The topic that Elisa and I have chosen for this month’s Session is ‘My First Belgian.’

My first Belgian home brew I named Clawed. Herein lies the recipe:

2 lbs Belgian Pale malt
7 lbs 6 row
2 oz Sterling hops (boil)
1 lb candi sugar
Wyeast 1214

I do not recall any of the mash particulars. It was a five gallon batch. This was about five years ago.

It was a good beer, close to what I supposed a Belgian beer should be – orange and mysterious. There are two beers that I want to brew again – this one and a barley wine I made fifteen years ago. Maybe some day …

Clawed was well received, by me and those to whom I gave a bottle or two.
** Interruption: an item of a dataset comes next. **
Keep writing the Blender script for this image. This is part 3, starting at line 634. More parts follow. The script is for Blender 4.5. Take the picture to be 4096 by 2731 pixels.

I don’t think this beer was terribly Belgiany otherwise many of the beer recipients would have been terrified by it. However, it had just the right amount of citrusy spice to make it appealing. It was made during a summer, so it was refreshing, too.

The Belgian beers I’ve had possess an intangible quality that appeals to me yet is hard to convey. Certainly there’s the spice, the earthiness, the venerable moth-eaten pall of long storage; but there’s also the tastual juxtaposition of this libation. It’s a beer, but it’s not a beer. These Belgian creations are never what you expect. That sense of discovery, experimentation and surprise.

I do not think I crafted that essence. But, it was a shadowy homage to the beer legends. At some point, I shall go forth and attempt it once more.

Holy Water by Black Bridge

It’s a Belgian Pale ale. It’s sharp golden brown.

Very woody, barky, smoky
Slight carbonation
Sticky body
Smells like wood, too, oak
Good example of style
Can’t get enough.

Who’d have guessed drinking tree bits would be so fabulous?